La cour d'appel d'Anvers a condamné mercredi la société Skype à une amende de 30.000 euros pour avoir refusé de collaborer à une enquête judiciaire. La cour a ainsi confirmé un jugement en première instance rendu par le tribunal correctionnel de Malines. Skype avait plaidé l'acquittement dans ce dossier.
En septembre 2012, dans le cadre d'une enquête sur le milieu criminel arménien menée par la justice malinoise, les inspecteurs avaient demandé à Skype de leur fournir des données au sujet de conversations entre deux de ses utilisateurs et de lui fournir une assistance technique dans l'exploitation des conversations des personnes concernées.

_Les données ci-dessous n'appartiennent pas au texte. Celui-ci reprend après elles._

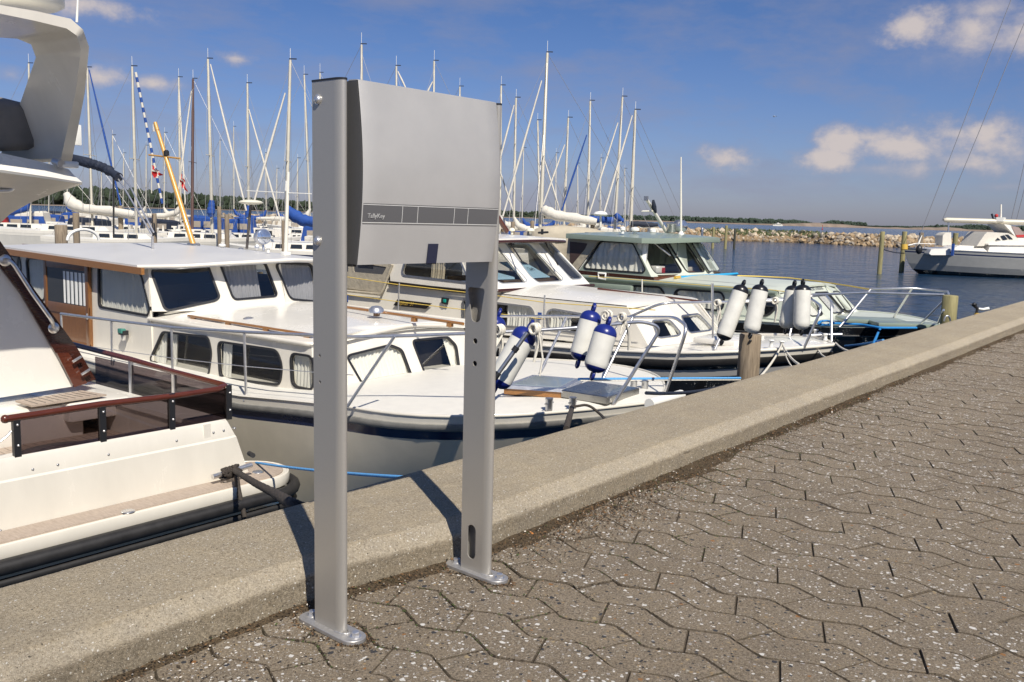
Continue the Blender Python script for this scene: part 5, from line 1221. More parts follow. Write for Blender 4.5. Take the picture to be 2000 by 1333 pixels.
    for a, b in ((zp(1438, 592, .0), zp(1396, 683, -.52)), (zp(1560, 583, -.02), zp(1542, 656, -.5)), (xp(1216, 619, 9.9), xp(1186, 672, 9.85))): MB().tube([a, b], .015, 8).build('stanchion', chrome, t, 60)
    for x, y0, y1 in ((1064, 577, 655), (780, 553, 620), (1392, 554, 660)): MB().tube([xp(x, y0, 9.8), xp(x - (3 if x < 1300 else 0), y1, 9.8)], .012, 8).build('stanchion', chrome, t, 60)
    MB().tube([xp(x, y, 9.8) for x, y in ((670, 540), (780, 557), (962, 577), (1064, 591), (1280, 606))], .006, 5).build('yellow_lifeline', rope_y, t, 60)
    MB().tube([xp(x, y, 9.8) for x, y in ((670, 575), (780, 590), (962, 612), (1064, 624))], .006, 5).build('yellow_lifeline', rope_y, t, 60)
    # deck furniture
    MB().box((10.75, 4.95, -.49), (.9, .55, .07), None, 0, .02).build('deck_hatch', gel_bright, t, 30)
    for x, y in ((1506, 678), (1526, 680), (1612, 665), (1592, 656)): c = zp(x, y, -.46); MB().lathe([(.028, 0), (.020, .03), (.02, .06), (.035, .075), (.03, .085)], c, (0, 0, 1), 12).build('bollard', plast_w, t, 50)
    c = zp(1606, 660, -.45); an = MB().cyl(c + V((-.15, .1, .03)), c + V((.12, -.2, .05)), .025, 10).build('anchor', galv, t, 60); MB().cyl(c + V((-.1, -.05, .03)), c + V((.12, .08, .03)), .03, 10).build('anchor_fluke', galv, an, 60)
    return t
boat_black_band()
for tp, bt, d, lb in (((1451, 557), (1411, 665), 9.3, 'white fender with black ends, leftmost and most slanting of four on the rail'),
                   ((1487, 556), (1466, 652), 9.2, 'white fender with black ends, second from the left on the rail'),
                   ((1551, 558), (1535, 643), 9.4, 'white fender with black ends behind its neighbour, third on the rail'),
                   ((1568, 556), (1565, 645), 9.2, 'white fender with black ends, rightmost of four on the rail')):
    fender(tp, bt, d=d, plane='D', rad=.082, cap=fend_k, low=None if 'leftmost' in lb else fend_w, label=lb, group='black ended fenders on the white cruiser')
knot(dp(1484, 588, 9.25), .006, fend_k, 'black strap round the rail at the second white fender', [], 'fender straps')
knot(dp(1402, 592, 9.3), .010, rope_w, 'white rope tied on the rail left of the leftmost white fender', [(.0, 0, -.18), (.05, 0, -.26)], 'fender straps')
knot(dp(1514, 588, 9.3), .010, rope_w, 'white rope tied on the rail between the two pairs of white fenders', [(.02, 0, -.22)], 'fender straps')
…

L'entreprise ayant développé le logiciel qui permet aux utilisateurs de passer des appels téléphoniques ou vidéo via internet avait accédé en partie à la demande, donnant notamment les adresses e-mails, les antécédents des utilisateurs et les adresses IP, pour autant cependant que ces données ne soient pas utilisées comme preuve. Mais Skype avait refusé de transmettre des données sur le contenu des conversations parce que cela lui aurait été techniquement impossible, avait-elle alors expliqué.

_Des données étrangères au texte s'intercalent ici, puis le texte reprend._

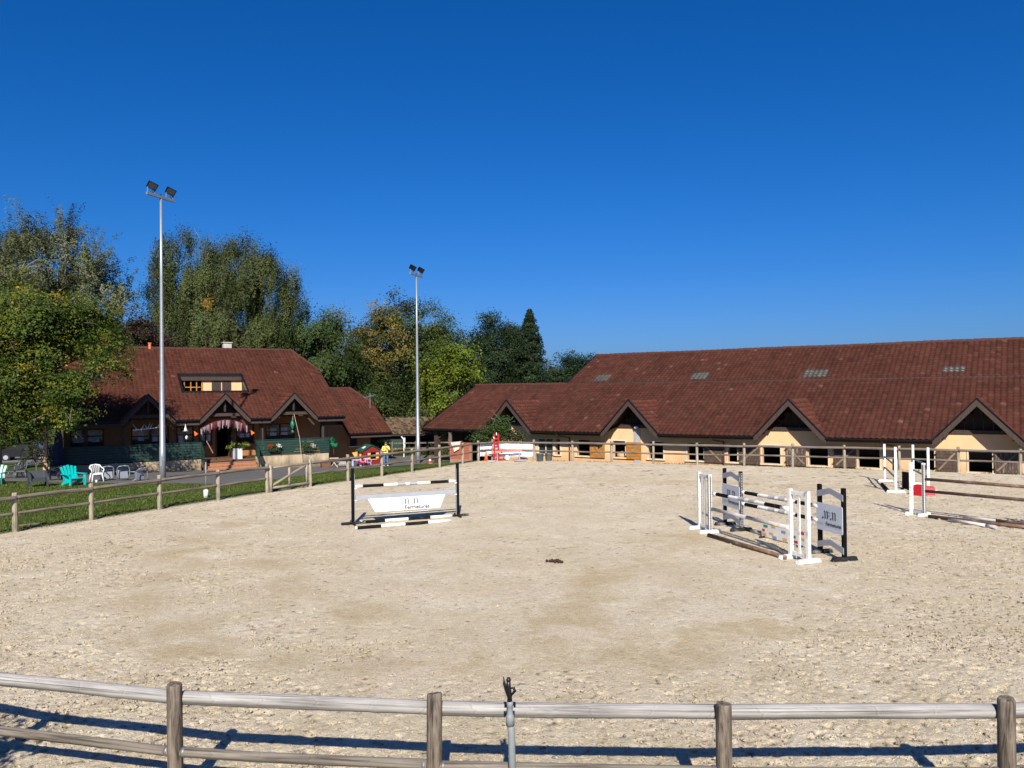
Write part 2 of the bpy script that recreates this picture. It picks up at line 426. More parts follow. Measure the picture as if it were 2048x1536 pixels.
# ------------------------------------------------------------------ ground sheet
def grid_mesh(name, xs, ys, zf, m, tintf=None, keep=None, smooth=True):
    X, Y = np.meshgrid(xs, ys); Z = zf(X, Y)
    V = np.stack([X, Y, Z], -1).reshape(-1, 3); nx = len(xs); ny = len(ys)
    i = np.arange((nx - 1) * (ny - 1)); r, c = np.divmod(i, nx - 1); a = r * nx + c
    Q = np.stack([a, a + 1, a + nx + 1, a + nx], -1)
    if keep is not None:
        ctr = V[Q].mean(1); Q = Q[keep(ctr[:, 0], ctr[:, 1])]
    t = tintf(X, Y).reshape(-1, 3) if tintf else None
    return np_mesh(name, V, Q, m, t, smooth)
def edge_tint(x, y):
    e = 1 - sstep(sd_arena(x, y), 0.15, 0.75); return np.stack([e, e, e], -1)
xs = np.concatenate([np.arange(-90, -34, 2.0), np.arange(-34, 32, 0.5), np.arange(32, 91, 2.0)])
ys = np.concatenate([np.arange(-24, 5, 1.0), np.arange(5, 64, 0.5), np.arange(64, 141, 2.0)])
g = link('ground', grid_mesh('ground', xs, ys, lambda x, y: terrain(x, y) - 0.12 * (sd_arena(x, y) < -0.5), GRASSM, edge_tint))
tag(g, 'short mown grass ground around the riding arena', kind='structure')
gf = MB(); gf.add([(-3000, -3000, -1.9), (3000, -3000, -1.9), (3000, 3000, -1.9), (-3000, 3000, -1.9)], [(0, 1, 2, 3)])
tag(gf.build('far_ground', GRASSM), 'far meadow reaching the horizon', kind='structure')

# asphalt yard: strip between the lawn edge and the buildings
AF = [gnd(-160, 962), gnd(-60, 962), gnd(0, 962), gnd(120, 966), gnd(250, 969), gnd(375, 968), gnd(445, 969), gnd(528, 961), gnd(577, 955.5), gnd(692, 943), gnd(746, 936), gnd(790, 933), gnd(834, 929), gnd(878, 924.5), gnd(915, 919)]
def asphalt_sheet():
    ax = [p.x for p in AF]; ay = [p.y for p in AF]
    xs = np.arange(ax[0], ax[-1], 0.4); V = []; n = 60
    for x in xs:
        y0 = float(np.interp(x, ax, ay)) + 0.12 * math.sin(x * 2.3) + 0.08 * math.sin(x * 5.1)
        for k in range(n): V.append((x, y0 + (66 - y0) * (k / (n - 1)) ** 1.3, 0))
    V = np.array(V); V[:, 2] = terrain(V[:, 0], V[:, 1]) + 0.025
    Q = [(i * n + k, (i + 1) * n + k, (i + 1) * n + k + 1, i * n + k + 1) for i in range(len(xs) - 1) for k in range(n - 1)]
    return np_mesh('asphalt_yard', V, Q, ASPHALT, None, True)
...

Skype disposait de bien plus d'informations
"Un opérateur ou un prestataire de services qui cible les consommateurs belges sur le marché économique belge doit se conformer à la législation belge et doit être organisé sur le plan technique afin de pouvoir répondre pleinement aux demandes de la justice", estime la cour d'appel d'Anvers. D'après elle, il n'est pas question d'une impossibilité matérielle ou d'une situation de force majeure car Skype a elle-même reconnu que l'interception de communications était possible à condition que les ajustements techniques nécessaires soient apportés.

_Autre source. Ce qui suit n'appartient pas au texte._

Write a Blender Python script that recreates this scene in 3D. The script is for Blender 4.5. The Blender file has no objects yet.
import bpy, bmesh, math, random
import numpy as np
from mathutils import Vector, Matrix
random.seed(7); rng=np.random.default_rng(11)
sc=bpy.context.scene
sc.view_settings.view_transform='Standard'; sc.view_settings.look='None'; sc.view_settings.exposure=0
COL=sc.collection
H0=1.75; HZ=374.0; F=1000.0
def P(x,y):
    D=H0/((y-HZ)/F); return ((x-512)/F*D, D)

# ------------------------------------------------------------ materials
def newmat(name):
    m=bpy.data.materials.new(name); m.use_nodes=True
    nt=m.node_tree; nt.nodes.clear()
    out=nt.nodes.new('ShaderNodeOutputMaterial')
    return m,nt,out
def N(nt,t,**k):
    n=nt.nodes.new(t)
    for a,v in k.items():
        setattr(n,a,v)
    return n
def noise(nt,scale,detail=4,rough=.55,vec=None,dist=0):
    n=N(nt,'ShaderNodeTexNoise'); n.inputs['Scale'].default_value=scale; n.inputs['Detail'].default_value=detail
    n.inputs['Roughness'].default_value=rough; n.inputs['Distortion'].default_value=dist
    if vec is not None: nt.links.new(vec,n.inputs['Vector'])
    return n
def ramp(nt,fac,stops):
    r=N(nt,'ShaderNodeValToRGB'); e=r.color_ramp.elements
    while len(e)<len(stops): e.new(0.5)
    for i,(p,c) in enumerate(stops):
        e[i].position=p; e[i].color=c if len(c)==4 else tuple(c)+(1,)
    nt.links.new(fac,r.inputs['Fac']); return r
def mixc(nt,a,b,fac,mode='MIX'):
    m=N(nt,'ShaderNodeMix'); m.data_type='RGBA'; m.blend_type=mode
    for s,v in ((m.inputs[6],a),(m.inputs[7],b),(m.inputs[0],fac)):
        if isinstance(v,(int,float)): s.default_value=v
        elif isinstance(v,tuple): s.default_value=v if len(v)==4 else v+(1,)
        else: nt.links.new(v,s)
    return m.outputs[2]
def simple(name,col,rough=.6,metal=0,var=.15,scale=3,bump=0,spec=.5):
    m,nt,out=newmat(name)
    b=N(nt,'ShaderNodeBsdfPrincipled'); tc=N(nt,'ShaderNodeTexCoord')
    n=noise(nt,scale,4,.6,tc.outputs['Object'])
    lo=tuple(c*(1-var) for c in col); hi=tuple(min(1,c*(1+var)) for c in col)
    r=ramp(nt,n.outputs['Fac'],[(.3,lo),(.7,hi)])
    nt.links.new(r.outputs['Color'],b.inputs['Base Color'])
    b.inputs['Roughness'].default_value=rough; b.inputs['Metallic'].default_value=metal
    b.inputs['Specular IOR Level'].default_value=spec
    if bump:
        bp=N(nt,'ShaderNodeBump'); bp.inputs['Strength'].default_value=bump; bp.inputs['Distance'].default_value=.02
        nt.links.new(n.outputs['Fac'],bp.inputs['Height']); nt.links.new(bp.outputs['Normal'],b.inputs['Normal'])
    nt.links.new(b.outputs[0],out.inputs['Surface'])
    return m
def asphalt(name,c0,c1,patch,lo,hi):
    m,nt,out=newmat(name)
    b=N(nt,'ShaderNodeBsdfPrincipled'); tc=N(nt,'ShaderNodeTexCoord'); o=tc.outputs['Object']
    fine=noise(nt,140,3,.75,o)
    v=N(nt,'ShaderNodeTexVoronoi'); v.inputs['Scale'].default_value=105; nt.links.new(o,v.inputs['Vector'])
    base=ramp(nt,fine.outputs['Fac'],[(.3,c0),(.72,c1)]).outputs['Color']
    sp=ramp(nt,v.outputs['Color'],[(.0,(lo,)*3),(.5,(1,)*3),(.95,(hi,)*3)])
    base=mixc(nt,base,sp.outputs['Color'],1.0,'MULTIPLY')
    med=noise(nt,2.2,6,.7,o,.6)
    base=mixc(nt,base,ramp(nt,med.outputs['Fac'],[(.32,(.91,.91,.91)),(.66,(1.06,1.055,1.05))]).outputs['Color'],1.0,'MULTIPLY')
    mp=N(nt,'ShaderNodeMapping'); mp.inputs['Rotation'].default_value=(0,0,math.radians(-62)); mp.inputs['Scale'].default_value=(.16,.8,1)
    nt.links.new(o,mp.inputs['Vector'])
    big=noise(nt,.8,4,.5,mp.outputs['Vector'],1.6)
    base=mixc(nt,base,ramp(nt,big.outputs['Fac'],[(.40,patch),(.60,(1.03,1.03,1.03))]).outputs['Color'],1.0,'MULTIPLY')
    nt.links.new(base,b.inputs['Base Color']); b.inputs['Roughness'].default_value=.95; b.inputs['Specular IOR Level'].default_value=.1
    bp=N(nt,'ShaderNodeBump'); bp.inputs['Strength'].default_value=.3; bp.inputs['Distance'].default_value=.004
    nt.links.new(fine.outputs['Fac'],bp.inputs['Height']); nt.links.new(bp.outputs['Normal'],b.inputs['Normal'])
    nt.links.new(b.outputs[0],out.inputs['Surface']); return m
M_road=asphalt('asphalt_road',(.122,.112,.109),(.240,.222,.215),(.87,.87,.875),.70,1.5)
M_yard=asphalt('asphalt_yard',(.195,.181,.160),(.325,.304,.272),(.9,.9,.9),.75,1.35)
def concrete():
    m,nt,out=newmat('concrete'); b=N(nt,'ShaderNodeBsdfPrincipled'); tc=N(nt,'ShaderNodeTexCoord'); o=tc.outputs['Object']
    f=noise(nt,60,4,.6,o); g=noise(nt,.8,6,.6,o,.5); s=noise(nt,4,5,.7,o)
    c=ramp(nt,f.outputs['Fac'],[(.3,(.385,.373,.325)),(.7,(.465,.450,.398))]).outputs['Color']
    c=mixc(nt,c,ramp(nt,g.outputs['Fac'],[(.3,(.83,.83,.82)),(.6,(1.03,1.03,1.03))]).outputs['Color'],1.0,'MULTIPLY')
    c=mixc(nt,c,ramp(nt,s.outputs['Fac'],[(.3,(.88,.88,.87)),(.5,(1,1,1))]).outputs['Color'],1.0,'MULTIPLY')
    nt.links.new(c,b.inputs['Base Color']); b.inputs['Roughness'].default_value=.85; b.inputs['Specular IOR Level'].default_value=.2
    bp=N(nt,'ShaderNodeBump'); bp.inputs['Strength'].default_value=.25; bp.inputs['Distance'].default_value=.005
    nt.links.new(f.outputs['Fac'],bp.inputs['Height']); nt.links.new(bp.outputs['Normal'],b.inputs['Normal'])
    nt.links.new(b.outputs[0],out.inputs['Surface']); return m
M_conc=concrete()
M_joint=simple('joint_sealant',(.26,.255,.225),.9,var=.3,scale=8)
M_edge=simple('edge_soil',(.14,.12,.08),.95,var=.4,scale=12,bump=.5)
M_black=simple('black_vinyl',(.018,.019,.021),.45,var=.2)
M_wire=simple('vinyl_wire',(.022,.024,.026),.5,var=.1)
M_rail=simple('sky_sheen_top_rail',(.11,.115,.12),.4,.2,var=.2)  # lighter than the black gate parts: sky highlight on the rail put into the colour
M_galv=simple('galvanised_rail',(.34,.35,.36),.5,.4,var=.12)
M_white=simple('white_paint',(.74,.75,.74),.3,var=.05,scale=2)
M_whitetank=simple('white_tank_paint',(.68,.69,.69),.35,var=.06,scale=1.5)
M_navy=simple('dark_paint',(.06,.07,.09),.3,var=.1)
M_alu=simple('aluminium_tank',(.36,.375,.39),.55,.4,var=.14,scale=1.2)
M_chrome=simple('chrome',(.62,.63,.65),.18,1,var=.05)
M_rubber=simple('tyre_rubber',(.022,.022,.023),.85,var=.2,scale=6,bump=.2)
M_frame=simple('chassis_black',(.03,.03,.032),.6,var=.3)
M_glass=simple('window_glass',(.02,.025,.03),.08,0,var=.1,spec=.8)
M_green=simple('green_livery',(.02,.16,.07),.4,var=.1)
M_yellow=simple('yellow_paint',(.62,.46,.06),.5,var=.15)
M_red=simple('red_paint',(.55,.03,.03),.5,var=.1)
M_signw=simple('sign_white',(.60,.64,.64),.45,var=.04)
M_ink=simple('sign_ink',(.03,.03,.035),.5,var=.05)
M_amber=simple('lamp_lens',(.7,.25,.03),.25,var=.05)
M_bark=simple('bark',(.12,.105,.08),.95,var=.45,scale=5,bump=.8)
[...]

Il ressort en outre de la politique de protection de la vie privée de l'entreprise que celle-ci dispose de davantage de données sur ses utilisateurs et sur les messages qu'ils envoient qu'elle ne le laisse apparaître, affirme encore la cour. "Si Skype pouvait déjà disposer de ces données en 2016 ou 2017, alors elle aurait également pu en faire de même en 2012", estime-t-elle. A tout le moins, l'entreprise reste en défaut d'expliquer pourquoi cela n'aurait pas été possible à ce moment-là, ajoute-t-elle.
Skype pas liée à la loi belge? Faux, répondent les juges
Skype, de son côté, avait prétendu ne pas être liée à la législation belge, n'étant pas un opérateur télécom ou un fournisseur de service et ayant son siège installé au Luxembourg. "Nous ne fournissons que du logiciel. En outre, les données passent par un canal auquel nous n'avons pas accès. (...) Nous ne disposons pas du contenu", avait alors argué la défense.
Des arguments balayés par la cour d'appel anversoise, qui estime donc établie la non-collaboration de Skype à l'enquête judiciaire. "Les faits sont graves et ont d'importantes conséquences sociétales, étant donné que le refus délibéré du prévenu de donner suite aux injonctions du juge d'instruction complique les enquêtes judiciaires sur toutes les formes de criminalité grave."
Le respect de la vie privée est essentiel, se défend Skype
Dans une réaction, Skype indique que "l'application de la loi joue un rôle primordial dans la protection des collectivités, mais le respect de la vie privée et des frontières internationales est également essentiel. Il revient au législateur européen de se pencher sur la question de l'accès légal aux données au-delà des frontières, plutôt qu'à des juridictions nationales. Nous allons revoir le raisonnement tenu par la cour et examiner ensuite les options juridiques qui s'offrent à nous".